> [EXERCISE TASK]:
Quote the data exactly, first line to the line containing "window sill', h=0.25)", with no pictures.

> [SOURCE EXCERPT]:
- - - -
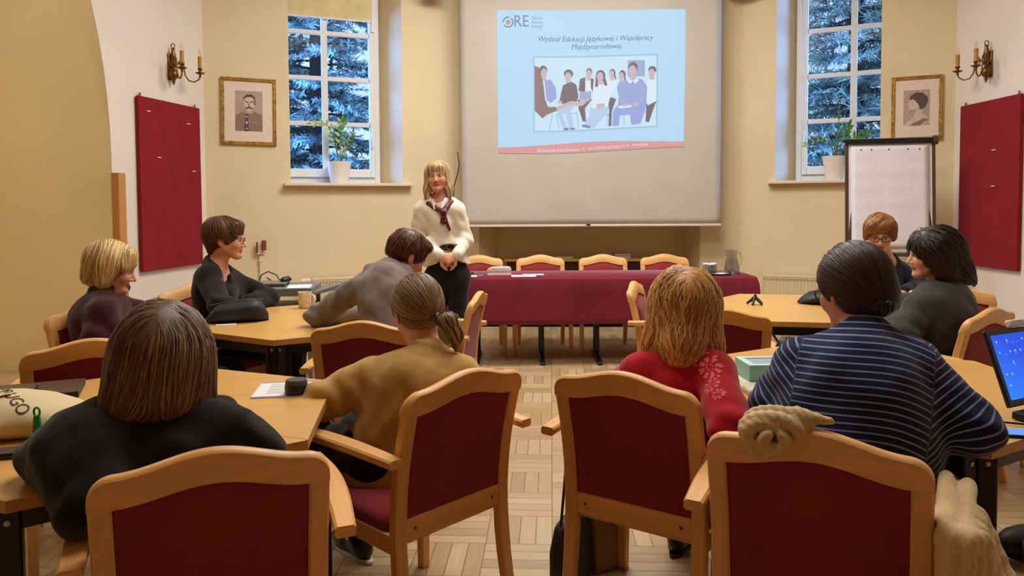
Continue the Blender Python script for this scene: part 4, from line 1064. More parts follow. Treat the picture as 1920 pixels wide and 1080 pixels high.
plant((PRt.x, 7.87, SILL_Z), [([(0, 0, 0), (0.02, 0, 0.2), (0.035, 0, 0.42), (0.03, 0, 0.55)], 0.05, False), ([(0, 0, 0), (-0.06, -0.02, 0.16), (-0.18, -0.03, 0.22), (-0.33, -0.04, 0.14)], 0.06, True),
      ([(0.02, 0, 0), (0.06, 0, 0.14), (0.10, -0.02, 0.26), (0.12, -0.02, 0.33)], 0.085, False), ([(0.02, 0, 0), (0.08, -0.02, 0.12), (0.17, -0.04, 0.22), (0.28, -0.06, 0.25)], 0.085, False), ([(0.01, 0, 0), (0.02, 0, 0.14), (0.07, -0.02, 0.32)], 0.06, False), ([(0, 0, 0), (-0.01, 0, 0.15), (0.02, 0.0, 0.30)], 0.05, False)],
      'potted green plant in a white pot on the right window sill', h=0.25)

# ------------------------------------------------------------------ trees outside the windows
def conifer(x, y, label, seed, blue, z0=0.4, z1=8.0, base_r=2.6, kind='spruce'):
    rng = random.Random(seed); o = empty(kind+'_tree', (x, y, -0.6), 0, label, 'tree', 'conifers outside the windows')
    mb = MB(); mb.tube([(0, 0, 0), (0.02, 0, z1*0.5), (0, 0, z1)], [0.2, 0.12, 0.02], 10); mb.build('trunk', M['bark'], o, smooth=60)
    br = MB(); fo = MB(); tp = MB()
    nb = 130
    for b in range(nb):
        z = z0 + (z1-z0)*(b+rng.random())/nb; L = base_r*(1-(z-z0)/(z1-z0))**0.7*rng.uniform(0.7, 1.1)
        if L < 0.3: continue
        a = b*2.399+rng.uniform(-.4, .4); d = Vector((math.cos(a), math.sin(a), 0)); s = Vector((-d.y, d.x, 0))
        pts = [Vector((0, 0, z)) + d*(L*t) + Vector((0, 0, L*(0.10*t - 0.30*t*t + 0.08*t**3))) for t in (0, .2, .4, .6, .8, 1)]
        br.tube(pts, [0.022, 0.018, 0.014, 0.010, 0.007, 0.003], 5)
        nt = int(L*11)
        for k in range(nt):
            t = 0.18+0.82*k/nt; i = min(int(t*5), 4); p = pts[i].lerp(pts[i+1], t*5-i)
            sd = 1 if k % 2 else -1; tl = (0.20+0.42*(1-t))*rng.uniform(0.7, 1.2)
            dd = (d*0.65 + s*sd*0.8 + Vector((0, 0, rng.uniform(-.35, .1)))).normalized()
            q = p + dd*tl; br.tube([p, q], [0.005, 0.002], 3)
            nn = int(tl*60); tgt = fo
            for m_ in range(nn):
                u = m_/nn; c = p.lerp(q, u); tgt = tp if (u > 0.45 and rng.random() < 0.75) else fo
                ang = rng.uniform(0, 2*PI); o1 = dd.orthogonal().normalized(); o2 = dd.cross(o1)
                r_ = (o1*math.cos(ang)+o2*math.sin(ang)); nd = (dd*0.6 + r_*0.8).normalized(); ln = rng.uniform(0.07, 0.12)*(1.6 if kind == 'pine' else 1.0)
                w_ = dd.cross(r_)*(0.016 if kind == 'spruce' else 0.009)
                tgt.add([c-w_, c+w_, c+nd*ln], [(0, 1, 2)])
    br.build('branches', M['bark'], o); fo.build('needles', M['needle_d'], o); tp.build('needle_tips', M['needle_b'] if blue else M['needle_g'], o)
M['bark'] = plain('conifer_bark', (64, 54, 50), 0.9, 0.3, 30)
M['needle_d'] = plain('dark_needles', (98, 124, 126), 0.7, 0.25, 3)
M['needle_b'] = plain('blue_green_needles', (164, 196, 198), 0.7, 0.2, 3)
M['needle_g'] = plain('grey_green_needles', (152, 176, 158), 0.7, 0.25, 3)
conifer(-3.0, 11.6, 'blue spruce close outside the left window', 3, True)
conifer(-4.4, 13.6, 'second spruce behind the blue one outside the left window', 5, True, base_r=3.0)
conifer(5.2, 11.4, 'grey-green pine close outside the right window', 8, False, kind='pine')
conifer(6.7, 13.2, 'second pine further off outside the right window', 9, False, base_r=3.0, kind='pine')
gp = MB(); gp.box((1, 19, -0.65), (60, 20, 0.1)); struct(gp.build('ground', plain('winter_lawn', (96, 104, 80), 0.95, 0.2, 4)))
# ------------------------------------------------------------------ soft-body modelling: smooth unions of rounded shapes, meshed as one skin
def npv(v): return np.array(v, dtype=np.float32)
class Sdf:
    def __init__(s): s.p = []
    def cone(s, a, b, ra, rb, k=0.02, op='+'): s.p.append(('c', npv(a), npv(b), ra, rb, k, op)); return s
    def ell(s, c, r, R=None, k=0.02, op='+'): s.p.append(('e', npv(c), npv(r), None if R is None else np.array(R, dtype=np.float32), k, op)); return s
    def fn(s, f, k=0.0, op='+'): s.p.append(('f', f, k, op)); return s
    def one(s, q, P):
        if q[0] == 'c':
            _, a, b, ra, rb = q[:5]; ba = b-a; pa = P-a
            h = np.clip((pa@ba)/max(float(ba@ba), 1e-9), 0, 1)
            d = pa - h[:, None]*ba
            return np.sqrt(np.einsum('ij,ij->i', d, d)) - (ra + (rb-ra)*h)
        if q[0] == 'e':
            _, c, r, R = q[:4]; p = P-c
            if R is not None: p = p@R
            u = p/r; k0 = np.sqrt(np.einsum('ij,ij->i', u, u)); u = u/r; k1 = np.sqrt(np.einsum('ij,ij->i', u, u))
            return k0*(k0-1)/np.maximum(k1, 1e-6)
        return q[1](P)
    def __call__(s, P):
        d = None
        for q in s.p:
            k, op = q[-2], q[-1]; e = s.one(q, P)
            if d is None: d = e; continue
            if op == '+':
                if k > 0: h = np.maximum(k-np.abs(d-e), 0)/k; d = np.minimum(d, e)-h*h*k*0.25
                else: d = np.minimum(d, e)
            elif op == '-':
                e = -e
                if k > 0: h = np.maximum(k-np.abs(d-e), 0)/k; d = np.maximum(d, e)+h*h*k*0.25
                else: d = np.maximum(d, e)
            else: d = d + e
        return d
    def grad(s, P, e=0.0015):
        g = np.empty_like(P)
        for i in range(3):
            o = np.zeros(3, np.float32); o[i] = e; g[:, i] = s(P+o)-s(P-o)
        return g/np.maximum(np.linalg.norm(g, axis=1, keepdims=True), 1e-9)
def axis(lo, hi, h, fine=()):
    xs = [lo]; x = lo
    while x < hi:
        st = h
        for a, b, f in fine:
            if a <= x < b: st = min(st, f)
            elif x < a < x+st: st = min(st, max(f, a-x))
        x += st; xs.append(x)
    return np.array(xs, np.float32)
def mesh_sdf(f, xs, ys, zs, B=5):
    ax = [xs, ys, zs]
    for i in range(3):
        n = len(ax[i]); r = (-n) % B
        if r: st = ax[i][-1]-ax[i][-2]; ax[i] = np.concatenate([ax[i], ax[i][-1]+st*np.arange(1, r+1, dtype=np.float32)])
    nb = [len(a)//B for a in ax]
    cen = [a.reshape(-1, B).mean(1) for a in ax]; ext = [np.ptp(a.reshape(-1, B), axis=1)*0.5+np.max(np.diff(a)) for a in ax]
    G = np.stack(np.meshgrid(*cen, indexing='ij'), -1).reshape(-1, 3).astype(np.float32)
    E = np.stack(np.meshgrid(*ext, indexing='ij'), -1).reshape(-1, 3)
    dc = np.concatenate([f(G[i:i+200000]) for i in range(0, len(G), 200000)])
    keep = (np.abs(dc) < np.linalg.norm(E, axis=1)*1.35+0.012).reshape(nb)
    F = np.where(dc < 0, -1.0, 1.0).astype(np.float32).reshape(nb)
    for i in range(3): F = np.repeat(F, B, i); keep = np.repeat(keep, B, i)
    idx = np.nonzero(keep); P = np.stack([ax[i][idx[i]] for i in range(3)], -1)
    v = np.concatenate([f(P[i:i+200000]) for i in range(0, len(P), 200000)]) if len(P) else np.zeros(0)
    F[idx] = v
    S = F < 0
    c = [S[i:S.shape[0]-1+i, j:S.shape[1]-1+j, k:S.shape[2]-1+k] for i in (0, 1) for j in (0, 1) for k in (0, 1)]
    an = np.logical_or.reduce(c); al = np.logical_and.reduce(c); act = an & ~al
    I = np.argwhere(act); nid = np.full(act.shape, -1, np.int32); nid[act] = np.arange(len(I))
    acc = np.zeros((len(I), 3), np.float32); cnt = np.zeros(len(I), np.float32)
    for a in range(3):
        for d1 in (0, 1):
            for d2 in (0, 1):
                o0 = [0, 0, 0]; o0[(a+1) % 3] = d1; o0[(a+2) % 3] = d2; o1 = list(o0); o1[a] = 1
                i0 = I+o0; i1 = I+o1
                f0 = F[i0[:, 0], i0[:, 1], i0[:, 2]]; f1 = F[i1[:, 0], i1[:, 1], i1[:, 2]]
                m = (f0 < 0) != (f1 < 0)
                t = np.where(m, f0/np.where(f0 == f1, 1, f0-f1), 0)
                p0 = np.stack([ax[q][i0[:, q]] for q in range(3)], -1); p1 = np.stack([ax[q][i1[:, q]] for q in range(3)], -1)
                acc += np.where(m[:, None], p0+(p1-p0)*t[:, None], 0); cnt += m
    V = acc/np.maximum(cnt, 1)[:, None]
    quads = []
    for a in range(3):
        b, c_ = (a+1) % 3, (a+2) % 3
        s0 = [slice(None)]*3; s1 = [slice(None)]*3; s0[a] = slice(0, -1); s1[a] = slice(1, None)
        for s_ in (s0, s1): s_[b] = slice(1, -1); s_[c_] = slice(1, -1)
        A, Bq = S[tuple(s0)], S[tuple(s1)]
        for flip, m in ((False, A & ~Bq), (True, ~A & Bq)):
            J = np.argwhere(m)
            if not len(J): continue
            J[:, b] += 1; J[:, c_] += 1
            def gid(db, dc_):
                K = J.copy(); K[:, b] -= db; K[:, c_] -= dc_; return nid[K[:, 0], K[:, 1], K[:, 2]]
            q = np.stack([gid(1, 1), gid(0, 1), gid(0, 0), gid(1, 0)], -1)
            quads.append(q[:, ::-1] if flip else q)
    Q = np.concatenate(quads) if quads else np.zeros((0, 4), int)
    return V, Q[(Q >= 0).all(1)]
def np_mesh(name, V, Q, attrs=None, smooth=True):
    me = bpy.data.meshes.new(name); n = Q.shape[1]
    me.vertices.add(len(V)); me.vertices.foreach_set('co', V.astype(np.float32).ravel())
    me.loops.add(Q.size); me.loops.foreach_set('vertex_index', Q.astype(np.int32).ravel())
    me.polygons.add(len(Q)); me.polygons.foreach_set('loop_start', np.arange(0, Q.size, n, dtype=np.int32))
    me.polygons.foreach_set('use_smooth', np.full(len(Q), smooth))
    me.update(calc_edges=True)
    for k, v in (attrs or {}).items():
        if v.ndim == 1: a = me.attributes.new(k, 'FLOAT', 'POINT'); a.data.foreach_set('value', v.astype(np.float32))
        else:
            a = me.attributes.new(k, 'FLOAT_COLOR', 'POINT'); a.data.foreach_set('color', np.concatenate([v, np.ones((len(v), 1))], 1).astype(np.float32).ravel())
    me.validate(); return me
def bounds(s, pad=0.03):
    lo = np.full(3, 1e9); hi = -lo
    for q in s.p:
        if q[-1] != '+' or q[0] == 'f': continue
        if q[0] == 'c':
            for c, r in ((q[1], q[3]), (q[2], q[4])): lo = np.minimum(lo, c-r); hi = np.maximum(hi, c+r)
        else: r = np.max(q[2]) if q[3] is not None else q[2]; lo = np.minimum(lo, q[1]-r); hi = np.maximum(hi, q[1]+r)
    return lo-pad, hi+pad
def smooth_noise(P, sc, seed=0.0):
    x, y, z = P[:, 0]*sc+seed, P[:, 1]*sc+seed*1.7, P[:, 2]*sc-seed
    return (np.sin(x+1.3*np.sin(y*0.8+z*0.5))+np.sin(y*1.1+1.2*np.sin(z+x*0.6))+np.sin(z*0.9+1.4*np.sin(x*1.2-y*0.4)))/3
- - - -
> [SOLUTION]:
Continue the Blender Python script for this scene: part 4, from line 1064. More parts follow. Treat the picture as 1920 pixels wide and 1080 pixels high.
plant((PRt.x, 7.87, SILL_Z), [([(0, 0, 0), (0.02, 0, 0.2), (0.035, 0, 0.42), (0.03, 0, 0.55)], 0.05, False), ([(0, 0, 0), (-0.06, -0.02, 0.16), (-0.18, -0.03, 0.22), (-0.33, -0.04, 0.14)], 0.06, True),
      ([(0.02, 0, 0), (0.06, 0, 0.14), (0.10, -0.02, 0.26), (0.12, -0.02, 0.33)], 0.085, False), ([(0.02, 0, 0), (0.08, -0.02, 0.12), (0.17, -0.04, 0.22), (0.28, -0.06, 0.25)], 0.085, False), ([(0.01, 0, 0), (0.02, 0, 0.14), (0.07, -0.02, 0.32)], 0.06, False), ([(0, 0, 0), (-0.01, 0, 0.15), (0.02, 0.0, 0.30)], 0.05, False)],
      'potted green plant in a white pot on the right window sill', h=0.25)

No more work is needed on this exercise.